Currently, Morgan is working with Little-JIL--a visual programming language that allows informative "metadata" to be captured while raw sensor data is processed into a more usable format. She is focusing on making the process more usable for non-programmers (specifically stream ecologists) by adding a graphical user interface to the process with a setup wizard. She has also revised and built upon the existing Little-JIL process so that more provenance data about input files and .properties files used in the process can be passed on to a DDG.

On a day to day basis, she is programming (mainly working in Java) but also collects water samples and digital data from the hydro sensors in the forest once a week.

So far, she has learned a lot about the software design process, especially with regards to collaborating with scientists from a different field. She has also learned about the importance of creating data management protocol for the sake of reproducibility and reliability.

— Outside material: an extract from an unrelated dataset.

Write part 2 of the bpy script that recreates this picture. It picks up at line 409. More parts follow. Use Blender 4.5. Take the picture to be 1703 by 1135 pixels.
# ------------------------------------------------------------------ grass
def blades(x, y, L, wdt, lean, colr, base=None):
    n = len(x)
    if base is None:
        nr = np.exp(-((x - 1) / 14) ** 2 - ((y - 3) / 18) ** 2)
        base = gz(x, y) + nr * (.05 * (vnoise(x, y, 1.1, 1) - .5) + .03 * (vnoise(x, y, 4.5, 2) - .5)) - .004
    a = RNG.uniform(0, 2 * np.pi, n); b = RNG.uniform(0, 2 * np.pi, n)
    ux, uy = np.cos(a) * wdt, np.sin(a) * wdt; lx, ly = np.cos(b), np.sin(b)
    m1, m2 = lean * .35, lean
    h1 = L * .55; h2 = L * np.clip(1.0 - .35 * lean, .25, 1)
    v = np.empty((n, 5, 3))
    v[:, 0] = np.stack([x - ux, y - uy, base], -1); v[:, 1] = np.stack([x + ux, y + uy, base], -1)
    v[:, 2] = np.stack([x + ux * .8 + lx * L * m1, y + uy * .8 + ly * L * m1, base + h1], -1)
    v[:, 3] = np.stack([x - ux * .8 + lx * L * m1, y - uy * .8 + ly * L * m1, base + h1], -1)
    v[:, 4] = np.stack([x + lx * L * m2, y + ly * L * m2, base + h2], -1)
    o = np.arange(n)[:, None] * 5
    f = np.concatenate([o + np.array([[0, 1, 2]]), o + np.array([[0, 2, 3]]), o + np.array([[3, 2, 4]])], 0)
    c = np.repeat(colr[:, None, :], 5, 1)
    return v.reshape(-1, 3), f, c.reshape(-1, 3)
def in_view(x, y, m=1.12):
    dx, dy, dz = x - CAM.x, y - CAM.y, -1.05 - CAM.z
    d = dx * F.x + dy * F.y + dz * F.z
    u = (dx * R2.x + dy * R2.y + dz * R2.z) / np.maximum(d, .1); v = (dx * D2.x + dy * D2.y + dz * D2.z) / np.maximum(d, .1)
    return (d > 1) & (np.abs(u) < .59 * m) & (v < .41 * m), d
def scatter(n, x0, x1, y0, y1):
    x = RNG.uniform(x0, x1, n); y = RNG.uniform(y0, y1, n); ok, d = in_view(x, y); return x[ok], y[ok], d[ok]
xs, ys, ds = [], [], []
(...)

From here, there are many ways to go with Morgan's side of the project. She would like to see the process abstracted so that a scientist could use it to collect provenance data from any kind of sensor. She would also like to see it be connected to a DDG-creating process. It would also be good to see it developed into an even more usable tool for scientists.

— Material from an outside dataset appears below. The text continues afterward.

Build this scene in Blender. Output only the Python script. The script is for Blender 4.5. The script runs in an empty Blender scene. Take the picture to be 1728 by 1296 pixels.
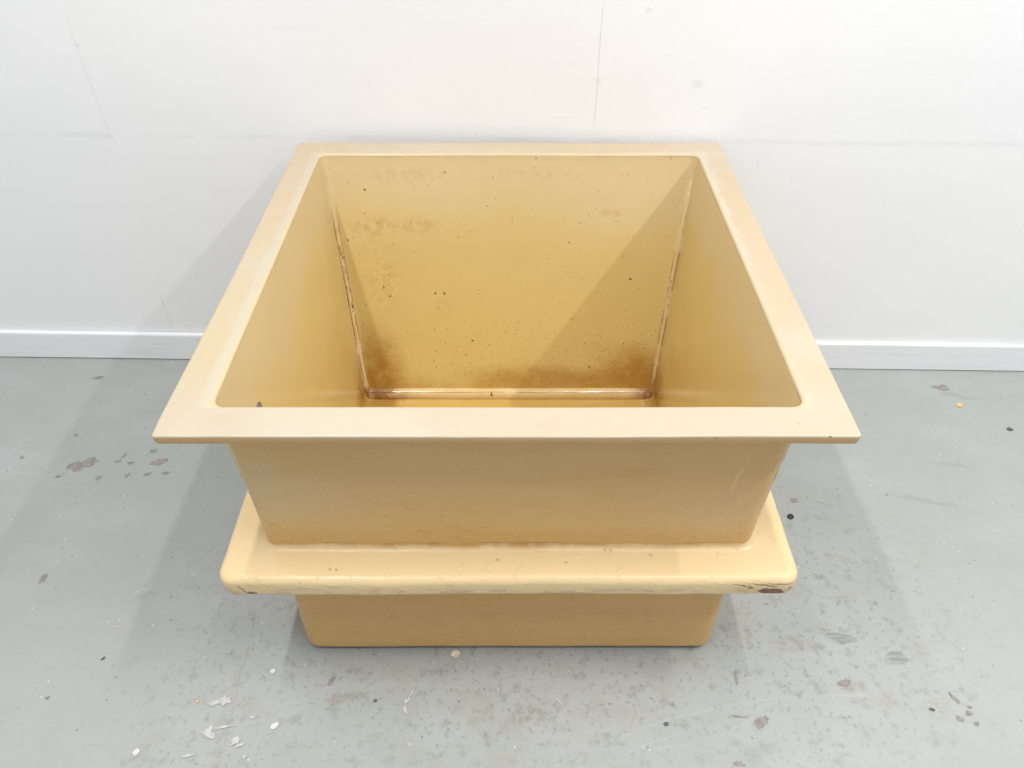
import bpy, bmesh, math, random
from mathutils import Vector, Matrix, noise

random.seed(7)
SC = bpy.context.scene
COL = SC.collection

# ------------------------------------------------------------------ camera
CH, PITCH, YAW, ROLL, FPX, CX = 1.4628, .7284, -.004, -.0026, 1264.66, .0013
def cam_dir(x, u, z):
    c, s = math.cos(ROLL), math.sin(ROLL); x, u = c*x+s*u, -s*x+c*u
    c, s = math.cos(PITCH), math.sin(PITCH); y, zz = c*z+s*u, -s*z+c*u
    c, s = math.cos(YAW), math.sin(YAW); x, y = c*x-s*y, s*x+c*y
    return Vector((x, y, zz))
cd = bpy.data.cameras.new('camera'); cam = bpy.data.objects.new('camera', cd); COL.objects.link(cam)
R_, U_, F_ = cam_dir(1, 0, 0), cam_dir(0, 1, 0), cam_dir(0, 0, 1)
M = Matrix((R_, U_, -F_)).transposed().to_4x4(); M.translation = Vector((CX, 0, CH))
cam.matrix_world = M
cd.sensor_width = 36; cd.lens = FPX/1728*36; cd.clip_start = .02; cd.clip_end = 100
SC.camera = cam

# ------------------------------------------------------------------ world and lamps
W = bpy.data.worlds.new('World'); SC.world = W; W.use_nodes = True
bg = W.node_tree.nodes['Background']; bg.inputs[0].default_value = (.95, .975, 1, 1); bg.inputs[1].default_value = .58
SC.view_settings.view_transform = 'Standard'; SC.view_settings.look = 'None'
SC.view_settings.exposure = .08; SC.view_settings.gamma = 1; SC.view_settings.use_curve_mapping = False

def area(name, loc, sx, sy, power, col=(1, .992, .975)):
    l = bpy.data.lights.new(name, 'AREA'); l.shape = 'RECTANGLE'; l.size = sx; l.size_y = sy
    l.energy = power; l.color = col
    o = bpy.data.objects.new(name, l); COL.objects.link(o); o.location = loc
    return o
# three rows of ceiling tubes running away from the camera, and the bright white ceiling they light
area('tube_lamp', (2.05, .35, 3.25), .07, 1.5, 56)
area('tube_lamp', (.62, .35, 3.25), .07, 1.5, 34)
area('tube_lamp', (-.87, .35, 3.25), .07, 1.5, 44)
area('ceiling_bounce', (0, -.9, 3.9), 7, 4.4, 18, (.94, .97, 1))

# ------------------------------------------------------------------ node helper
class Mat:
    def __init__(s, name):
        s.m = bpy.data.materials.new(name); s.m.use_nodes = True
        s.t = s.m.node_tree; s.n = s.t.nodes; s.b = s.n['Principled BSDF']
        s.co = s.n.new('ShaderNodeTexCoord').outputs['Object']
        s.dn = None
    def lk(s, a, b): s.t.links.new(a, b)
    def put(s, sock, v):
        if isinstance(v, bpy.types.NodeSocket): s.lk(v, sock)
        elif isinstance(v, (tuple, list)) and sock.type == 'RGBA': sock.default_value = (*v[:3], 1)
        else: sock.default_value = v
    def math(s, op, a, b=0, c=None, clamp=False):
        n = s.n.new('ShaderNodeMath'); n.operation = op; n.use_clamp = clamp
        s.put(n.inputs[0], a); s.put(n.inputs[1], b)
        if c is not None: s.put(n.inputs[2], c)
        return n.outputs[0]
    def mapr(s, v, a, b, c=0, d=1, smooth=True):
        n = s.n.new('ShaderNodeMapRange'); n.interpolation_type = 'SMOOTHSTEP' if smooth else 'LINEAR'
        s.put(n.inputs[0], v)
        for i, x in enumerate((a, b, c, d)): s.put(n.inputs[i+1], x)
        return n.outputs[0]
    def scaled(s, sc, loc=(0, 0, 0), rot=(0, 0, 0)):
        n = s.n.new('ShaderNodeMapping'); s.lk(s.co, n.inputs[0])
        n.inputs[1].default_value = loc; n.inputs[2].default_value = rot; n.inputs[3].default_value = sc
        return n.outputs[0]
    def noise(s, scale, detail=3, rough=.5, vec=None, dist=0):
        n = s.n.new('ShaderNodeTexNoise'); s.lk(vec or s.co, n.inputs['Vector'])
        n.inputs['Scale'].default_value = scale; n.inputs['Detail'].default_value = detail
        n.inputs['Roughness'].default_value = rough; n.inputs['Distortion'].default_value = dist
        return n.outputs['Fac']
    def voro(s, scale, feat='F1', vec=None, rnd=1):
        n = s.n.new('ShaderNodeTexVoronoi'); n.feature = feat; s.lk(vec or s.co, n.inputs['Vector'])
        n.inputs['Scale'].default_value = scale; n.inputs['Randomness'].default_value = rnd
        return n.outputs['Distance'], (n.outputs['Color'] if feat == 'F1' else None)
    def mix(s, f, a, b):
        n = s.n.new('ShaderNodeMix'); n.data_type = 'RGBA'
        s.put(n.inputs[0], f); s.put(n.inputs[6], a); s.put(n.inputs[7], b)
        return n.outputs[2]
    def sep(s, v=None):
        n = s.n.new('ShaderNodeSeparateXYZ'); s.lk(v or s.co, n.inputs[0]); return n.outputs
    def wob(s, amp, scale):      # object coordinates pushed about by noise
        n = s.n.new('ShaderNodeTexNoise'); s.lk(s.co, n.inputs['Vector']); n.inputs['Scale'].default_value = scale
        n.inputs['Detail'].default_value = 4
        v = s.n.new('ShaderNodeVectorMath'); v.operation = 'SUBTRACT'; s.lk(n.outputs['Color'], v.inputs[0]); v.inputs[1].default_value = (.5,)*3
        w = s.n.new('ShaderNodeVectorMath'); w.operation = 'MULTIPLY_ADD'; s.lk(v.outputs[0], w.inputs[0])
        w.inputs[1].default_value = (amp,)*3; s.lk(s.co, w.inputs[2]); return w.outputs[0]
    def blob(s, vec, c, size, rz=0, edge=.15, ry=0):
        """1 inside an ellipsoid of half sizes `size` round c, 0 outside"""
        n = s.n.new('ShaderNodeMapping'); n.vector_type = 'TEXTURE'; s.lk(vec, n.inputs[0])
        n.inputs[1].default_value = c; n.inputs[2].default_value = (0, ry, rz); n.inputs[3].default_value = size
        l = s.n.new('ShaderNodeVectorMath'); l.operation = 'LENGTH'; s.lk(n.outputs[0], l.inputs[0])
        return s.mapr(l.outputs['Value'], 1-edge, 1+edge, 1, 0)
    def bump(s, h, dist, strength=1, prev=None):
        n = s.n.new('ShaderNodeBump'); n.inputs['Distance'].default_value = dist; n.inputs['Strength'].default_value = strength
        s.lk(h, n.inputs['Height'])
        if prev: s.lk(prev, n.inputs['Normal'])
        return n.outputs[0]
    def done(s, col, rough, nrm=None, spec=.5):
        s.put(s.b.inputs['Base Color'], col); s.put(s.b.inputs['Roughness'], rough)
        s.b.inputs['Specular IOR Level'].default_value = spec
        if nrm: s.lk(nrm, s.b.inputs['Normal'])
        return s.m

def plain(name, col, rough=.6):
    m = Mat(name); n = m.noise(60, 3)
    c2 = tuple(x*.72 for x in col)
    return m.done(m.mix(m.mapr(n, .35, .65), col, c2), rough)

# ------------------------------------------------------------------ materials : setting
def wall_mat():
    m = Mat('white_wall_paint'); x, y, z = m.sep()
    base = m.mix(m.mapr(m.noise(1.3, 3), .35, .65), (.825, .83, .84), (.845, .848, .85))
    brush = m.noise(6, 5, .6, m.scaled((1, 1, 9)))
    base = m.mix(m.math('MULTIPLY', m.mapr(brush, .55, .75), .05), base, (.70, .70, .71))
    w = m.wob(.006, 9); wx, wy, wz = m.sep(w)
    brk = m.mapr(m.noise(5, 4, .6), .42, .56)
    def line(coord, at, half, lo=None, hi=None, other=None):
        l = m.mapr(m.math('ABSOLUTE', m.math('SUBTRACT', coord, at)), half*.3, half, 1, 0)
        if lo is not None: l = m.math('MULTIPLY', l, m.math('MULTIPLY', m.mapr(other, lo, lo+.01), m.mapr(other, hi-.01, hi, 1, 0)))
        return l
    l1 = line(wx, .201, .0011, .73, 1.6, z)
    l2 = line(wx, -.972, .0011, .70, .97, z)
    l4 = line(wx, -.995, .0012, .10, .235, z)
    l2 = m.math('MULTIPLY', l2, .5)
    fine = m.math('MULTIPLY', m.math('MAXIMUM', l1, m.math('MAXIMUM', l2, l4)), m.mapr(m.noise(14, 3), .36, .5))
    seam = m.math('MULTIPLY', line(wz, .7, .010), brk)
    base = m.mix(m.math('MULTIPLY', fine, .11), base, (.33, .33, .33))
    base = m.mix(m.math('MULTIPLY', seam, .10), base, (.42, .43, .44))
    knots = None
    for (a, b, sx, sz) in ((.205, .838, .005, .005), (-.975, .697, .012, .007), (-.968, .91, .005, .004), (.30, .99, .007, .005), (.43, .835, .012, .010), (.455, .782, .010, .002),
                           (.20, .845, .016, .002), (.13, .755, .03, .0012), (.61, .64, .002, .012), (.70, .60, .002, .009),
                           (-1.14, .116, .010, .0015), (-1.02, .113, .012, .0012), (.99, .096, .018, .0012), (-.5, .95, .02, .0015), (.36, .90, .006, .0015)):
        bl = m.blob(w, (a, 0, b), (sx, 5, sz), edge=.5)
        knots = bl if knots is None else m.math('MAXIMUM', knots, bl)
    base = m.mix(m.math('MULTIPLY', knots, .13), base, (.30, .30, .30))
    d, c = m.voro(22); cs = m.sep(c)[0]
    pin = m.math('MULTIPLY', m.mapr(d, .02, .05, 1, 0), m.math('GREATER_THAN', cs, .86))
    base = m.mix(m.math('MULTIPLY', pin, .30), base, (.3, .3, .3))
    scuff = m.mapr(m.noise(3, 6, .65, m.scaled((1, 1, 14), (3, 1, 2))), .66, .74)
    base = m.mix(m.math('MULTIPLY', scuff, .10), base, (.62, .56, .50))
    h = m.math('ADD', m.math('MULTIPLY', m.noise(3, 4), 1.0), m.math('MULTIPLY', brush, .10))
    n = m.bump(h, .006, .5); n = m.bump(m.math('SUBTRACT', 1, fine), .002, .6, n)
    n = m.bump(m.noise(160, 2), .0006, .4, n)
    return m.done(base, .55, n, .35)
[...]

Sofiya is using a graph (a structure that describes relations between the elements - procedures and data instances - that constitute the process) to represent the specific process that a piece of data undergoes. Her goal is to optimally represent the different manipulations of the data and to collect the provenance information of a running process.

The central question that she is addressing is what amount of information to collect about a process. It appears preferable to maximize the details in order to avoid undermining any software functionality that could be of interest. However, massive data sets are very likely to be manipulated in practice, in which case, the amount of provenance information explodes.

On a day-to-day basis, she works on a computer program that collects information on a process strictly defined in the graphical language Little-JIL. She also describes traversals of Process Derivation Graphs (graphs showing all possible execution paths) using Data Derivation Graphs (graphs showing execution paths of particular pieces of data) to help consider the possible handlings of the data and errors that may occur during the process.

While working on the project, she has become familiar with the problem in scientific research of keeping data measurements consistent and adequate for analysis and comparison despite the variation of scientific methods and the myriad of circumstances that may flaw the validity of the data.

In the future, Sofiya is looking to continue working on the software for collecting, storing, and using data provenance information. She is hoping that the basic functionality supported by the software will solve the problem of data provenance in strictly defined processes in many domains including science, engineering, and health care.